MATERIAL TO PROCESS:
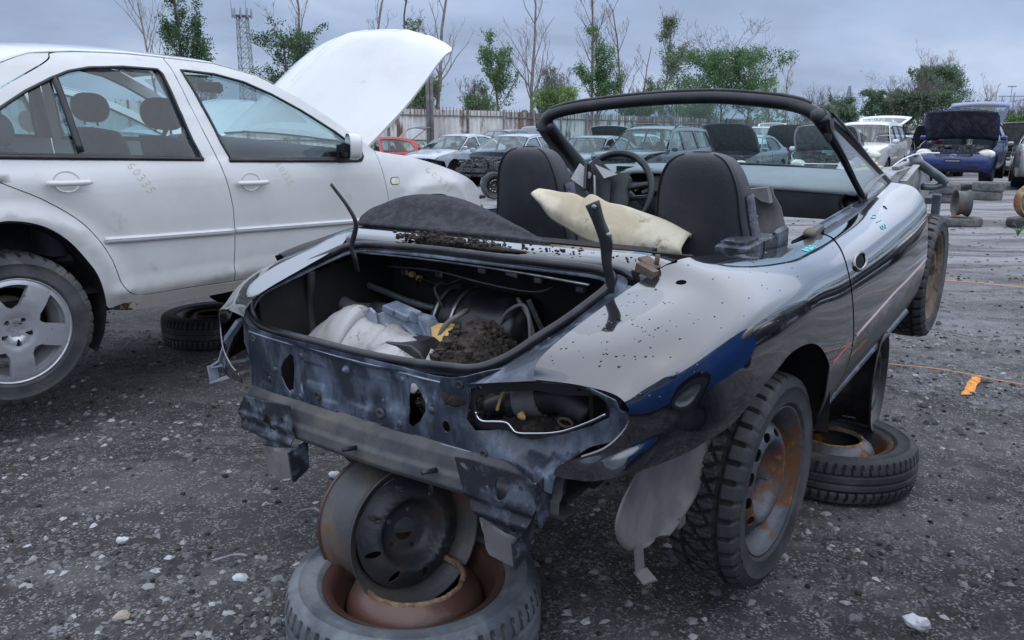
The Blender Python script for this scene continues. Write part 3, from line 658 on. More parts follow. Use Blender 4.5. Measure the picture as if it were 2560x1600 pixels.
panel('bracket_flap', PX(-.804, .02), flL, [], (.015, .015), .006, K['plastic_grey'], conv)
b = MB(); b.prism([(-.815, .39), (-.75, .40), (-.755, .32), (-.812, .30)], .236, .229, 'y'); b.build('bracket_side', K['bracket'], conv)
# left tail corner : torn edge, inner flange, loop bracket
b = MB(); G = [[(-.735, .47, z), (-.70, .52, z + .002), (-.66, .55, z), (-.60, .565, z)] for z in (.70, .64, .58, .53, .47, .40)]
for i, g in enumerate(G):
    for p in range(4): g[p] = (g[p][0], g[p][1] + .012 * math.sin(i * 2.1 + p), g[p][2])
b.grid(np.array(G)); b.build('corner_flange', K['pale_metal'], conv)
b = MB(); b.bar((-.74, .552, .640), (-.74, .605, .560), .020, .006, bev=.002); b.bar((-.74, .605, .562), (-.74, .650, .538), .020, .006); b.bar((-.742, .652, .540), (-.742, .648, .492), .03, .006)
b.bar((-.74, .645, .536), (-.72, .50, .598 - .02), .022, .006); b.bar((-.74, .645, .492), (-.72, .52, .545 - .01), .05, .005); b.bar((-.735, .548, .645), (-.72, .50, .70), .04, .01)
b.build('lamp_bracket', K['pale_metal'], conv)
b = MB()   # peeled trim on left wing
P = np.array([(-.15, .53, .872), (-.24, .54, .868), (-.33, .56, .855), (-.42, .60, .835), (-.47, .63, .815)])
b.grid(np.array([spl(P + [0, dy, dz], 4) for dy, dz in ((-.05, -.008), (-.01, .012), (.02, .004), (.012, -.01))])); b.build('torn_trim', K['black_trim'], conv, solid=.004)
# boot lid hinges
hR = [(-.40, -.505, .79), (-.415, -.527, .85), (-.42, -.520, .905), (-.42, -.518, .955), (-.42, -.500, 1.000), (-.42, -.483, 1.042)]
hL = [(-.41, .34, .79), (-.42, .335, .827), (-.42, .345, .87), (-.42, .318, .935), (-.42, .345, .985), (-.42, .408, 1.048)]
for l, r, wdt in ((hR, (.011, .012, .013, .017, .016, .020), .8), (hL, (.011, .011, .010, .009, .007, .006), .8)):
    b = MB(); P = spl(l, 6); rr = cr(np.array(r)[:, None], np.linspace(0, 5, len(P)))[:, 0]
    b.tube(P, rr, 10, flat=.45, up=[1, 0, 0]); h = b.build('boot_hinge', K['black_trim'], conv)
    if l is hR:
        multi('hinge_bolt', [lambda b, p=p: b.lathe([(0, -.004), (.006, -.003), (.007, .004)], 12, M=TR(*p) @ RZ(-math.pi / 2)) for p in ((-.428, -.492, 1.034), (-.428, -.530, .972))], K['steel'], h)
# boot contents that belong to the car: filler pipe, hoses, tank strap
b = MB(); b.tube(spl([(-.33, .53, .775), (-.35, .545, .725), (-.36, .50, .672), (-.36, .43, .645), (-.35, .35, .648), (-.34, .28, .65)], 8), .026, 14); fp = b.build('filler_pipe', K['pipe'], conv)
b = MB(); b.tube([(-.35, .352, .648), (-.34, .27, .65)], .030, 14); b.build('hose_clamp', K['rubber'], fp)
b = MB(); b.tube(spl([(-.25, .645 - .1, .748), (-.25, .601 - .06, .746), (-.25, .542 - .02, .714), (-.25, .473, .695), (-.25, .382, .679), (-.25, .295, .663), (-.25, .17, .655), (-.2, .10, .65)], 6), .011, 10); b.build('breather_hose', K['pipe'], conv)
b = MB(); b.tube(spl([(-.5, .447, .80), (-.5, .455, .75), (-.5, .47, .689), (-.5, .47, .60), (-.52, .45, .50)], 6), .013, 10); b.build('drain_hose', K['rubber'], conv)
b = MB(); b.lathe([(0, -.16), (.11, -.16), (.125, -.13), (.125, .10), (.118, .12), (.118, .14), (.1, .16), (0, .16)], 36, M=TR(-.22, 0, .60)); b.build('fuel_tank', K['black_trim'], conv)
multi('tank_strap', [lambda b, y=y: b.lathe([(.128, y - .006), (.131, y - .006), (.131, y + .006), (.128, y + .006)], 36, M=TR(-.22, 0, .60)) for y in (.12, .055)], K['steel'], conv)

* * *

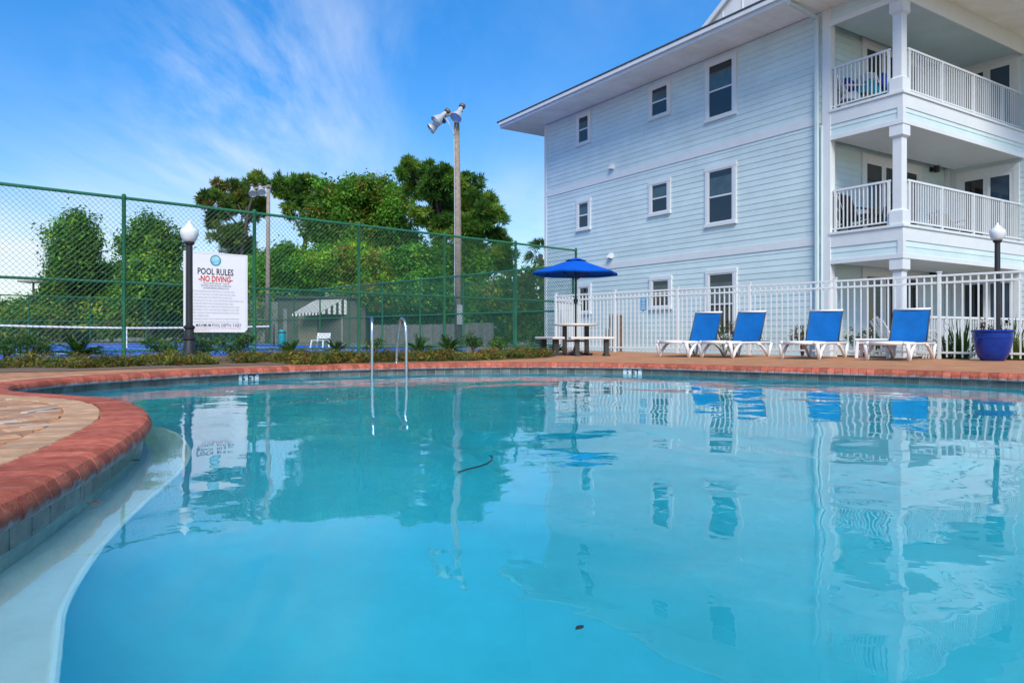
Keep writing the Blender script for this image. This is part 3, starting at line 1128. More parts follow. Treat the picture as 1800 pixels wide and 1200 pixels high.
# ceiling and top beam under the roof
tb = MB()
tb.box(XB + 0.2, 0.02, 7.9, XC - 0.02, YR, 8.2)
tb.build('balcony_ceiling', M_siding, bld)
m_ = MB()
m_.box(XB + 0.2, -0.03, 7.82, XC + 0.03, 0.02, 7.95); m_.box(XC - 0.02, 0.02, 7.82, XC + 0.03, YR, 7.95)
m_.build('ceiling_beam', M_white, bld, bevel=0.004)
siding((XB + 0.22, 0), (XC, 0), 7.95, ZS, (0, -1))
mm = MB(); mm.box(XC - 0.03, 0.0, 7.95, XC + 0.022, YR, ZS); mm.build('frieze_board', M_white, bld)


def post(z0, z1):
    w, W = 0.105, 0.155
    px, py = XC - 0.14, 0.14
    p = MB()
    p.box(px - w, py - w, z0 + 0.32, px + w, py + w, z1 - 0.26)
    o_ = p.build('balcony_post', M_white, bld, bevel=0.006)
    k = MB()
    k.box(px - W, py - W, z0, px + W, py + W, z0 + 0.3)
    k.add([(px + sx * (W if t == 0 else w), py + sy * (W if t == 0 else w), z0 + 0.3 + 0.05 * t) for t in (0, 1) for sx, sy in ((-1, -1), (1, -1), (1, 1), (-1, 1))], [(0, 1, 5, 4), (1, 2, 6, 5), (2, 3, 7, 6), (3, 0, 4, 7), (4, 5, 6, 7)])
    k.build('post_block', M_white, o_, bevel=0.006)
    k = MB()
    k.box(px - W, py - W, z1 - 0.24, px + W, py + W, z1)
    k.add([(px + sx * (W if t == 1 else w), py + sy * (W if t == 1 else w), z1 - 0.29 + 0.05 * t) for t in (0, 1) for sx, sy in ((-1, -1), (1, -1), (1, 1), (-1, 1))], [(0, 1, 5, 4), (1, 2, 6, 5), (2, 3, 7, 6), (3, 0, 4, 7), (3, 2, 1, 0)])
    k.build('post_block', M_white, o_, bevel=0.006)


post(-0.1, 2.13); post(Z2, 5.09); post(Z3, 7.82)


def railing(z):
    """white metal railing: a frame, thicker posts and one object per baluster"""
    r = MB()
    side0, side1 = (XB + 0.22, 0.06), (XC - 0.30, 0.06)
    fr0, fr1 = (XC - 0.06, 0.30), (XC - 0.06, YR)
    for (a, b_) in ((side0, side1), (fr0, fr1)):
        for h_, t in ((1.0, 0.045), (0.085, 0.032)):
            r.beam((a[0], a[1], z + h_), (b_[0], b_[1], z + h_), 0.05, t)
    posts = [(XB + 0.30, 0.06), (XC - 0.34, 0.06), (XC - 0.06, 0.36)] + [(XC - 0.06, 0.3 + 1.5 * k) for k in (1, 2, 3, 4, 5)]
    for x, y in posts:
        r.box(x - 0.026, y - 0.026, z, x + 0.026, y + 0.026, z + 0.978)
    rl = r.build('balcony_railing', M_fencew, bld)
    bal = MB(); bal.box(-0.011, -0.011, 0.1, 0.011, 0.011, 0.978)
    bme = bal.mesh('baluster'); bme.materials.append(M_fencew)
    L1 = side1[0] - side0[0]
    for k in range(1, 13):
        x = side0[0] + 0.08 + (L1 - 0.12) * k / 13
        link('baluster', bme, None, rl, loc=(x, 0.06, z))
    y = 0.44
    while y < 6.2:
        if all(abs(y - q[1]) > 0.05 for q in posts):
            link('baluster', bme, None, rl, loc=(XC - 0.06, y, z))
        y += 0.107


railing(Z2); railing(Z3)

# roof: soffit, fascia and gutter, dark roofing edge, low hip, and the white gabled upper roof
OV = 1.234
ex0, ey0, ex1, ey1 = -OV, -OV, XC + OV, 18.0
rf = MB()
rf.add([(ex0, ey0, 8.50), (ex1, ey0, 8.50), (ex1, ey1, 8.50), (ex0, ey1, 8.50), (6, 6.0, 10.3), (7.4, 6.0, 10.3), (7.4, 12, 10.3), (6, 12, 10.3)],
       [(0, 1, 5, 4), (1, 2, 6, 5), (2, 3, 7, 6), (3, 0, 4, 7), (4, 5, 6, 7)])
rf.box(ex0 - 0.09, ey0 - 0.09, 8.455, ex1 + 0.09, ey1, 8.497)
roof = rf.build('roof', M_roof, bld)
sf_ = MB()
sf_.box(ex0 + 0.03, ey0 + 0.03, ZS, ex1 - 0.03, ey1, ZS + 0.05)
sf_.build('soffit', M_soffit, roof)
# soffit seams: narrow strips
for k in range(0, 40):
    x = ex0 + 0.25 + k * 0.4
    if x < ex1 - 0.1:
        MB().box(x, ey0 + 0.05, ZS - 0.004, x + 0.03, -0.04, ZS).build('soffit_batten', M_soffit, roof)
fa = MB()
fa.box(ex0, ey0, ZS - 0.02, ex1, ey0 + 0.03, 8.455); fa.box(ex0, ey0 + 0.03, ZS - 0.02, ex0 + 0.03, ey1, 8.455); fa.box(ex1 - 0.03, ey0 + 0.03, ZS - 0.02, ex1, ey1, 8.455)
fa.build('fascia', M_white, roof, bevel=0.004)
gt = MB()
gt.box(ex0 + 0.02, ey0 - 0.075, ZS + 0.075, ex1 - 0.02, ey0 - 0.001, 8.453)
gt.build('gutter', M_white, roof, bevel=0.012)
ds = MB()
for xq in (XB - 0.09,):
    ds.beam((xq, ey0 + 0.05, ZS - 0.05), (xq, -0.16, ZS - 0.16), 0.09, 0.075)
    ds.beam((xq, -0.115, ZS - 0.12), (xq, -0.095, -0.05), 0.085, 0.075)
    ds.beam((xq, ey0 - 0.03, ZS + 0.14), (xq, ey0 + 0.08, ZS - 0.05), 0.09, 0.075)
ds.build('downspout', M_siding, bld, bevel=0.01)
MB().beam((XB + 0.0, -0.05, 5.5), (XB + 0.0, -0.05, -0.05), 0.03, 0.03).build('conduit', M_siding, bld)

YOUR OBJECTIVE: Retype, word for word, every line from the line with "Keep writing the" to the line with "mm = MB(); mm.box(XC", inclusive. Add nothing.

FINISHED EXERCISE:
Keep writing the Blender script for this image. This is part 3, starting at line 1128. More parts follow. Treat the picture as 1800 pixels wide and 1200 pixels high.
# ceiling and top beam under the roof
tb = MB()
tb.box(XB + 0.2, 0.02, 7.9, XC - 0.02, YR, 8.2)
tb.build('balcony_ceiling', M_siding, bld)
m_ = MB()
m_.box(XB + 0.2, -0.03, 7.82, XC + 0.03, 0.02, 7.95); m_.box(XC - 0.02, 0.02, 7.82, XC + 0.03, YR, 7.95)
m_.build('ceiling_beam', M_white, bld, bevel=0.004)
siding((XB + 0.22, 0), (XC, 0), 7.95, ZS, (0, -1))
mm = MB(); mm.box(XC - 0.03, 0.0, 7.95, XC + 0.022, YR, ZS); mm.build('frieze_board', M_white, bld)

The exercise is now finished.